I respectfully dissent from the majority in its analysis and disposition of the appellant's sole assignment of error. In State v. Edmonson (1999), 86 Ohio St.3d 324, the Ohio Supreme Court found that "[t]he structure of the various sentencing statutes suggests that the General Assembly approached felony sentencing by mandating a record reflecting that judges considered certain factors and presumptions to confirm that the court's decision-making process included all of the statutorily required sentencing considerations." Edmonson at p. 327. While Edmonson post dates the case sub judice, Edmonson does deal with the purpose of the sentencing statutes. Those statutes have undergone some modifications between the date of the offense in the case sub judice and the Edmonson case, but none of those modifications have been drastic enough to indicate that the Edmonson rationale is not relevant to an interpretation of the purpose of the sentencing statutes. Therefore, I would conclude that the trial court in the case sub judice, in imposing consecutive service, should have indicated in the record that it considered R.C. 2929.14(E)(3) and should have specified and set forth the statutory language it used to support that sentence. I find that in the case sub judice the trial court did not do this.

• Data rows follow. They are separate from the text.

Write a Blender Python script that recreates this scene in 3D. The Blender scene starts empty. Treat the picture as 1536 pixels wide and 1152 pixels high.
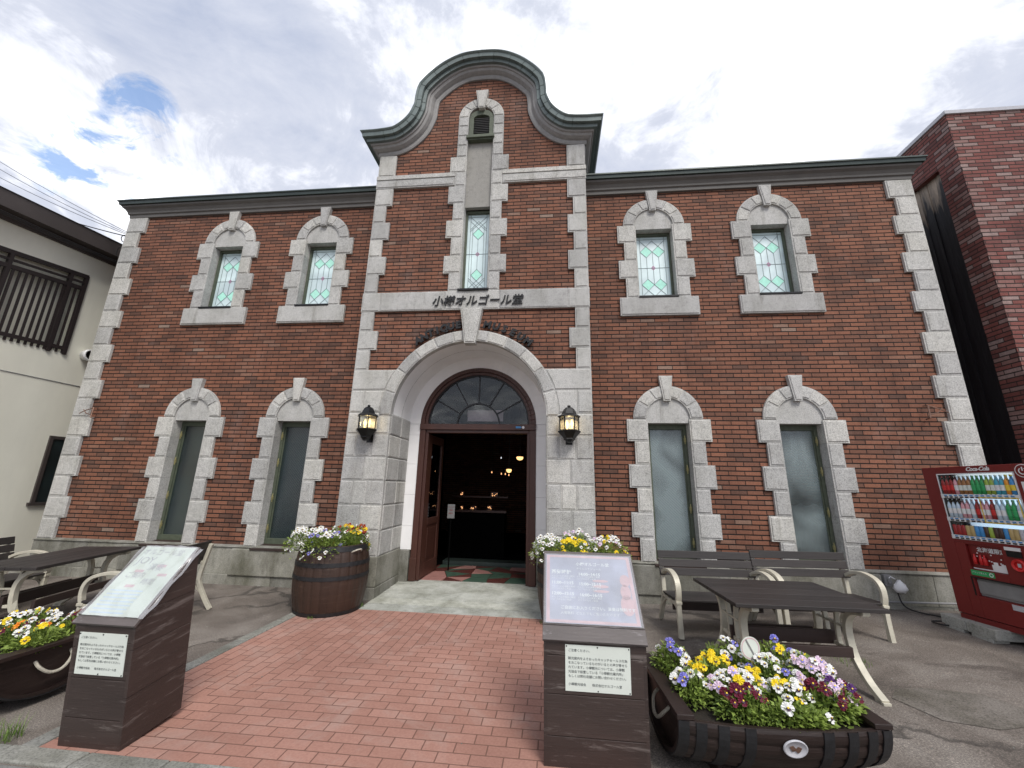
import bpy, bmesh, math, random
from mathutils import Vector, Matrix
from math import sin, cos, pi, radians, sqrt, atan2
random.seed(7)
scene = bpy.context.scene
col = scene.collection

# ------------------------------------------------------------------ camera
cam_d = bpy.data.cameras.new('camera')
cam = bpy.data.objects.new('camera', cam_d); col.objects.link(cam)
FW = Vector((-0.09963966, 0.96436591, 0.24509248)); RT = Vector((0.99501585, 0.09754021, 0.0207211)); UP = Vector((0.00392364, -0.24593555, 0.96927824))
cam.matrix_world = Matrix(((RT.x, UP.x, -FW.x, 1.343), (RT.y, UP.y, -FW.y, -6.623), (RT.z, UP.z, -FW.z, 1.656), (0, 0, 0, 1)))
cam_d.sensor_width = 36.0; cam_d.lens = 36.0*597.28/1536.0
cam_d.clip_start = 0.05; cam_d.clip_end = 2000
scene.camera = cam
scene.render.resolution_x = 1024; scene.render.resolution_y = 768
scene.view_settings.view_transform = 'Standard'; scene.view_settings.look = 'None'
scene.view_settings.exposure = 0.98; scene.view_settings.gamma = 1.0

# ------------------------------------------------------------------ world: bright broken cloud over a blue sky
SUN_EL, SUN_AZ = radians(50), radians(152)      # azimuth clockwise from +Y
world = bpy.data.worlds.new('World'); scene.world = world; world.use_nodes = True
wt = world.node_tree; wt.nodes.clear()
def wn(t, **k):
    n = wt.nodes.new(t)
    for a, b in k.items(): setattr(n, a, b)
    return n
L = wt.links.new
sky = wn('ShaderNodeTexSky'); sky.sky_type = 'NISHITA'; sky.sun_disc = False
sky.sun_elevation = SUN_EL; sky.sun_rotation = SUN_AZ
b1 = wn('ShaderNodeBackground'); b1.inputs[1].default_value = 0.15
L(sky.outputs[0], b1.inputs[0])
tc = wn('ShaderNodeTexCoord')
sep = wn('ShaderNodeSeparateXYZ'); L(tc.outputs['Generated'], sep.inputs[0])
zz = wn('ShaderNodeMath', operation='MAXIMUM'); L(sep.outputs[2], zz.inputs[0]); zz.inputs[1].default_value = 0.0
za = wn('ShaderNodeMath', operation='ADD'); L(zz.outputs[0], za.inputs[0]); za.inputs[1].default_value = 0.28
dx = wn('ShaderNodeMath', operation='DIVIDE'); L(sep.outputs[0], dx.inputs[0]); L(za.outputs[0], dx.inputs[1])
dy = wn('ShaderNodeMath', operation='DIVIDE'); L(sep.outputs[1], dy.inputs[0]); L(za.outputs[0], dy.inputs[1])
cmb = wn('ShaderNodeCombineXYZ'); L(dx.outputs[0], cmb.inputs[0]); L(dy.outputs[0], cmb.inputs[1])
def wnoise(scale, detail, rough, dist, off):
    m = wn('ShaderNodeMapping'); m.inputs['Location'].default_value = off; L(cmb.outputs[0], m.inputs[0])
    n = wn('ShaderNodeTexNoise'); n.inputs['Scale'].default_value = scale; n.inputs['Detail'].default_value = detail
    n.inputs['Roughness'].default_value = rough; n.inputs['Distortion'].default_value = dist
    L(m.outputs[0], n.inputs['Vector']); return n.outputs[0]
big = wnoise(1.35, 8, 0.58, 0.35, (3.1, 0.4, 0))
small = wnoise(4.2, 10, 0.66, 0.7, (1.7, 5.2, 0))
mixn = wn('ShaderNodeMath', operation='MULTIPLY_ADD'); L(small, mixn.inputs[0]); mixn.inputs[1].default_value = 0.46; L(big, mixn.inputs[2])
cr = wn('ShaderNodeValToRGB'); L(mixn.outputs[0], cr.inputs[0])
e = cr.color_ramp.elements
e[0].position = 0.575; e[0].color = (1.15, 1.15, 1.17, 1)
e[1].position = 0.89; e[1].color = (0.27, 0.30, 0.38, 1)
m_ = cr.color_ramp.elements.new(0.65); m_.color = (0.62, 0.63, 0.67, 1)
m_ = cr.color_ramp.elements.new(0.74); m_.color = (0.37, 0.39, 0.45, 1)
b2 = wn('ShaderNodeBackground'); L(cr.outputs[0], b2.inputs[0]); b2.inputs[1].default_value = 1.0
# holes of blue: a region of the sky where the noise is allowed to open
def hole(vec, r):
    v = Vector(vec).normalized()
    d = wn('ShaderNodeVectorMath', operation='DISTANCE'); nrm = wn('ShaderNodeVectorMath', operation='NORMALIZE')
    L(tc.outputs['Generated'], nrm.inputs[0]); L(nrm.outputs[0], d.inputs[0]); d.inputs[1].default_value = v
    mr = wn('ShaderNodeMapRange'); L(d.outputs['Value'], mr.inputs[0]); mr.inputs[1].default_value = 0; mr.inputs[2].default_value = r
    mr.inputs[3].default_value = 1; mr.inputs[4].default_value = 0; return mr.outputs[0]
hs = [hole((-1.023, .70, .909), .060), hole((-1.169, .723, .76), .085), hole((-1.035, .728, .79), .070), hole((-1.10, .72, .775), .065)]
acc = hs[0]
for h in hs[1:]:
    mx = wn('ShaderNodeMath', operation='MAXIMUM'); L(acc, mx.inputs[0]); L(h, mx.inputs[1]); acc = mx.outputs[0]
hn0 = wnoise(9.0, 8, 0.62, 0.6, (0.3, 2.2, 0))
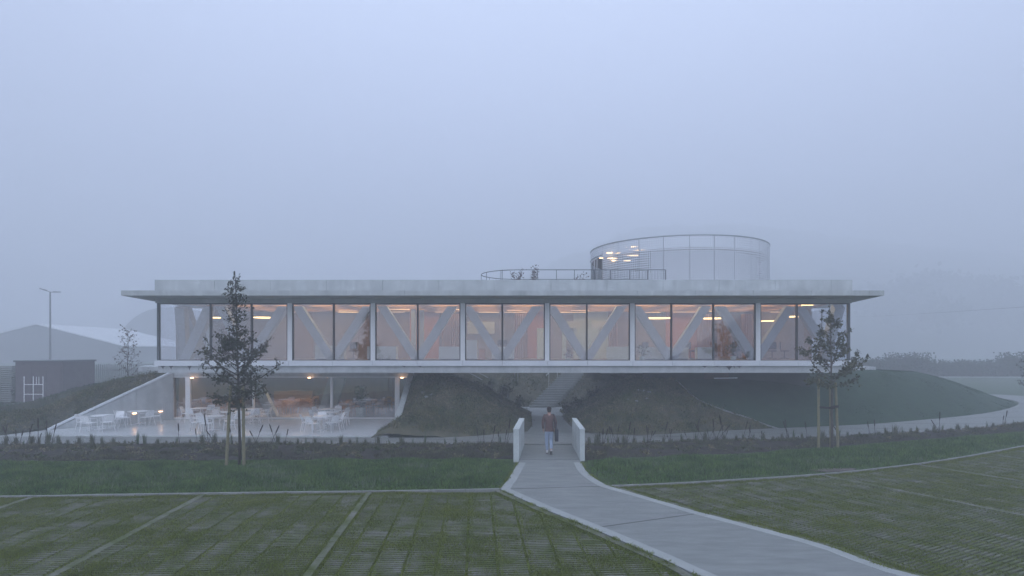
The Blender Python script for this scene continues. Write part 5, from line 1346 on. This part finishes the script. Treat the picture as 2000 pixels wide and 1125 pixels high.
tr = skin('trousers', [(0,0,1.0),(0,0,.93),(-.092,.01,.86),(-.087,.092,.50),(-.077,.055,.11),(.087,0,.86),(.077,.022,.50),(.067,-.245,.205)],
   [(0,1),(1,2),(2,3),(3,4),(1,5),(5,6),(6,7)], [(.145,.105),(.16,.118),.100,.077,.062,.100,.077,.062], 1)
tr.materials.append(M['jeans']); link('trousers', tr, pers)
hr = MB(); hr.ball((0,.045,1.745),.094,.108,.085,14,9); hr.ball((0,.005,1.68),.082,.07,.085,12,8); hm_ = hr.mesh('hair', M['hair'], (0,0,0), True); link('hair', hm_, pers)
def shoe(px_, py_, pz_, rot):
    mb = MB(); mb.ball((0,.06,.055),.046,.135,.05,12,7); mb.ball((0,-.02,.085),.042,.055,.06,10,7)
    me = mb.mesh('shoe', M['shoe'], (0,0,0), True); o = link('shoe', me, pers); o.location = (px_,py_,pz_); o.rotation_euler = (rot,0,0)
    s_ = link('sole', MB().prism([(-.04,-.07),(.04,-.07),(.048,.06),(.042,.15),(0,.19),(-.042,.15),(-.048,.06)], .0, .028).mesh('sole', M['sole']), o)
shoe(-.077,.03,.0,0.0); shoe(.067,-.27,.10,-.72)
bag = thing('shoulder_bag', 'dark shoulder bag hanging at the right hip of the walking person', 'bag', (pb.x+.29,pb.y,pb.z+.66))
ob = Vector((pb.x,pb.y,pb.z))
mb = MB(); mb.prism([(.225,-.19),(.345,-.17),(.36,.0),(.345,.19),(.225,.19)], .50, [1.0,.94,.93,.94,1.0]); me = mb.mesh('bag_body', M['bag']); o = link('bag_body', me, bag); o.location = ob - bag.location
mb = MB(); mb.tube([(.265,-.12,.95),(.262,-.15,1.10),(.20,-.13,1.34),(.15,-.03,1.545),(.20,.12,1.42),(.27,.16,1.15),(.27,.13,.95)], .018, 5); o = link('strap', mb.mesh('strap', M['bag']), bag); o.location = ob - bag.location

# ------------------------------------------------------------------ background left
SY = 175.0; k_ = SY/90
M['shedwall'] = mat('shed_wall', (.13,.135,.14), (.16,.165,.17), rough=.8, scale=.3)
M['shedroof'] = mat('shed_roof', (.80,.82,.84), (.86,.88,.90), rough=.5, scale=.1)
shed = thing('barn', 'large pale roofed barn fading into the fog at the far left', 'building', (XA(72,SY),SY,0))
zr_, ze = ZA(634,SY), ZA(676,SY); xr0, xe0 = XA(72,SY), XA(242,SY); xw0 = 2*xr0-xe0; Y2 = SY*1.30; xoff = XA(248,Y2)-xr0
zr2 = ZA(645,Y2)
wallm = MB(); wallm.add([(xw0,SY,-.1),(xe0,SY,-.1),(xe0,SY,ze),(xr0,SY,zr_),(xw0,SY,ze),(xw0+xoff,Y2,-.1),(xe0+xoff,Y2,-.1),(xe0+xoff,Y2,ze),(xr0+xoff,Y2,zr2),(xw0+xoff,Y2,ze)],
   [(0,1,2,3,4),(9,8,7,6,5),(1,6,7,2),(5,0,4,9)]); wallm.build('wall', M['shedwall'], shed)
for sgn, xe_ in ((1,xe0+.5),(-1,xw0-.5)):
    zz = ze-.15
    MB().add([(xr0,SY-.6,zr_+.05),(xe_,SY-.6,zz),(xe_+xoff,Y2+.6,zz),(xr0+xoff,Y2+.6,zr2+.05),(xr0,SY-.6,zr_+.35),(xe_,SY-.6,zz+.3),(xe_+xoff,Y2+.6,zz+.3),(xr0+xoff,Y2+.6,zr2+.35)],
      [(3,2,1,0),(4,5,6,7),(0,1,5,4),(1,2,6,5),(2,3,7,6),(3,0,4,7)]).build('roof', M['shedroof'], shed)
dm = thing('barrel_hall', 'faint rounded hall roof in the fog between the barn and the pavilion', 'building', (XA(330,270),270,0))
cxh, rh = XA(335,270), XA(335,270)-XA(240,270); ZB = ZA(602,270); mb = MB()
an = np.linspace(0,math.pi,19); vs = [(cxh-rh*math.cos(a),265,ZB*math.sin(a)**.9) for a in an]+[(cxh-rh*math.cos(a)-2,310,ZB*math.sin(a)**.9) for a in an]
mb.add(vs, [(i,i+1,i+20,i+19) for i in range(18)] + [tuple(range(18,-1,-1))]); mb.build('shell', M['shedwall'], dm)
for i in (6,12): MB().tube([Vector(vs[i])+Vector((0,-.1,0)),Vector(vs[i+19])],.35,5).build('rib', M['shedroof'], dm)
hut = thing('storage_hut', 'dark flat roofed storage hut on the far left below the barn', 'hut', (XA(76,46),47,0)); M['hutm'] = mat('hut_cladding', (.115,.100,.110), (.145,.128,.138), rough=.85, scale=2)
hx0,hx1,hz = XA(30,46),XA(123,46),ZA(707,46)
MB().box(hx0,hx1,46,49.5,-.1,hz).build('wall', M['hutm'], hut); MB().box(hx0-.08,hx1+.08,45.9,49.6,hz+.003,hz+.12).build('roof', M['midframe'], hut)
for k in range(3): a = hx0+.15+k*1.15; MB().box(a,a+1.08,45.95,45.997,.05,hz-.35).build('door', M['hutm'], hut)
fr = thing('tubular_rack', 'white tubular steel rack standing before the dark hut', 'rack', (XA(66,44),44,0))
for px in (47,65,84): MB().tube([(XA(px,44),44,0),(XA(px,44),44,ZA(735,44))], .03, 6).build('post', M['white'], fr)
for py in (751,770): MB().tube([(XA(47,44),44,ZA(py,44)),(XA(84,44),44,ZA(py,44))], .03, 6).build('rail', M['white'], fr)
for px in (71,76): MB().tube([(XA(px,44),44,ZA(751,44)),(XA(px,44),44,ZA(736,44))], .02, 5).build('picket', M['white'], fr)
# fence of pickets
fe = thing('picket_fence', 'pale vertical picket fence between the dark hut and the grass bank', 'fence', (XA(180,52),52,0)); x0_,x1_ = XA(124,52),XA(330,52)
pk = MB().box(-.04,.04,-.02,.02,0,2.75).mesh('picket', M['steel'])
for k in range(52): o = link('picket', pk, fe); o.location = (x0_+(x1_-x0_)*k/51-fe.location.x, 0, random.uniform(-.05,.05))
for z in (.5,2.2): MB().box(x0_,x1_,52.03,52.08,z,z+.08).build('rail', M['steel'], fe)
pal = thing('pallet_stack', 'tall stack of pale pallets at the left edge beside the dark hut', 'pallets', (XA(8,46.5),46.5,0)); pm_ = MB().box(-1.35,1.0,-.5,.5,0,.10).mesh('pallet', M['kerb'])
for k in range(17): o = link('pallet', pm_, pal); o.location = (random.uniform(-.05,.05),random.uniform(-.05,.05),k*.165)
lp_ = thing('street_lamp', 'tall slim street lamp with two short arms at the far left', 'street lamp', (XA(98,50),50,0)); zt = ZA(570,50); xl_ = XA(98,50)
MB().tube([(xl_,50,-.1),(xl_,50,4),(xl_,50,zt)], [.10,.08,.06], 8).build('pole', M['steel'], lp_)
for dx_,dz_,ln in ((-1,.22,.72),(1,-.03,.72)):
    MB().tube([(xl_,50,zt-.02),(xl_+dx_*ln,50,zt+dz_)], .03, 6).build('arm', M['steel'], lp_)
    MB().bar((xl_+dx_*ln*.45,50,zt+dz_*.5+.02),(xl_+dx_*ln*1.15,50,zt+dz_*1.15+.02),.20,.06).build('lamp_head', M['steel'], lp_)
bt = (XA(250,40),40,1.2)
rbk = np.random.default_rng(5); bl = [(1.0+3.2*i/26, i*2.4, float(np.interp(i,[0,8,26],[1.1,.9,.3])), R(45), 3) for i in range(26)]
young_tree('small sparse reddish tree behind the grass bank left of the pavilion', bt, [(0,0,-.3),(.02,0,1),(-.03,0,2),(.02,0,3),(0,0,3.95)], bl, 503, 'leafdry', 'bark', .04, .13, 7, .4)
# ------------------------------------------------------------------ background right
def dark_tree(name, label, x, y, h, w_, seed, n=2600, group=None, m='forest', size=.9):
    t = thing(name, label, 'tree', (x,y,-.1), 0, group); r = np.random.default_rng(seed)
    MB().tube([(x,y,-.1),(x+.2,y,h*.4),(x,y,h*.8)], [h*.022,h*.016,h*.006], 7).build('trunk', M['bark'], t)
    cl = [(r.normal(0,w_*.32),r.normal(0,w_*.3),h*r.uniform(.28,.92)) for _ in range(16)]; pts = []
    for cx_,cy_,cz_ in cl:
        s = w_*.20*(1.25-cz_/h*.6); q = r.normal(size=(n//16,3))*np.array([s,s,s*.75]); pts.append(q+np.array([x+cx_*(1.25-cz_/h*.7),y+cy_,cz_]))
    pts = np.concatenate(pts); pts[:,2] = np.maximum(pts[:,2], .4)
    link('crown', leaves_local('crown', pts, size, M[m], t, seed, None, 1.4), t); return t
for i,(px,y,h,w_,l) in enumerate(((1745,330,38,30,'faint foggy tree nearest the right end of the canopy'),(1815,350,46,36,'tallest of the faint foggy trees on the right'),(1885,340,42,34,'faint foggy tree just right of the tallest one'),(1965,330,38,32,'faint foggy tree near the right edge of the photo'))):
    dark_tree('foggy_tree', l, XA(px,y), y, h, w_, 800+i, 9000, 'trees lost in the fog on the right', size=3.0)
r = np.random.default_rng(9); hg = thing('hedge', 'long dark hedge beyond the far field on the right', 'hedge', (XA(1850,90),90,0))
for j in range(9):
    x0 = XA(1665,90)+j*5.6; n = 4200; hh = 2.5+.7*math.sin(j*1.9)
    pts = np.stack([r.uniform(x0-.3,x0+5.9,n), 90+r.normal(0,.7,n), np.clip(np.abs(r.normal(hh*.55,hh*.24,n)),0,hh*1.08)],1)
    link('foliage', leaves_local('foliage', pts, .28, M['forest'], hg, 900+j, None, 1.3), hg)
    MB().box(x0,x0+5.55,89.6,90.4,-.1,hh*.8).build('stem_mass', M['bark'], hg)
cab = thing('overhead_cable', 'thin overhead cable crossing the fog at the right edge', 'cable', (XA(1990,60),60,8)); pts = []
for s in np.linspace(0,1,24): x = XA(1560,300)*(1-s)+XA(2080,52)*s; y = 300*(1-s)+52*s; pts.append((x,y,22*(1-s)+ZA(594,52)*s-3.0*math.sin(math.pi*s)*.5))
MB().tube(pts, .010, 4).build('wire', M['darkframe'], cab)
for (x,y,z,l) in ((*pts[-1],'x'),(*pts[0],'y')): MB().tube([(x,y,-.1),(x,y,z+.4)], [.14,.10], 7).build('pole', M['bark2'], cab)
# young tree just entering on the right edge
bl = [(.9+2.2*i/16, i*2.4, float(np.interp(i,[0,8,16],[.9,.8,.3])), R(45), 4) for i in range(16)]
young_tree('small dark young tree half cut off by the right edge', (XA(2012,46),46,0), [(0,0,-.1),(0,0,1),(0,0,2),(0,0,3.6)], bl, 505, 'leaf', 'bark', .05, .15, 16, .4)
# ------------------------------------------------------------------ haze
M['haze'] = bpy.data.materials.new('haze'); M['haze'].use_nodes = True
t = M['haze'].node_tree; t.nodes.clear(); o = t.nodes.new('ShaderNodeOutputMaterial'); pv = t.nodes.new('ShaderNodeVolumePrincipled')
pv.inputs['Density'].default_value = FOG; pv.inputs['Color'].default_value = (.93,.955,1,1)
t.links.new(pv.outputs[0], o.inputs['Volume'])
MB().box(-680,680,-80,700,-1.1,142).build('haze', M['haze'], None, kind='stuff')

Neither on the record at the sentencing hearing nor in the March 4, 1997, Sentencing Judgment Entry did the trial court conclude that consecutive service was necessary to protect the public from future crime or to punish the offender. Nor did the trial court state that the seriousness of the offenses required consecutive service, or that the danger posed to the public by the offender was great. Finally, the record reveals that the trial court failed to make any of the findings required by R.C. 2929.14(E)(3)(a) through (c) prior to imposing consecutive sentences on appellant. R.C.2929.14(E)(3) is not referred to at the sentencing hearing nor in the sentencing Judgment Entry. In sum, I would find that the trial court erred in not specifying the statutory language that it used to support the imposition of consecutive service. I would, therefore, sustain appellant's sole assignment of error, vacate appellant's sentence and remand this matter to the trial court for resentencing.

______________________ Julie A. Edwards, P.J.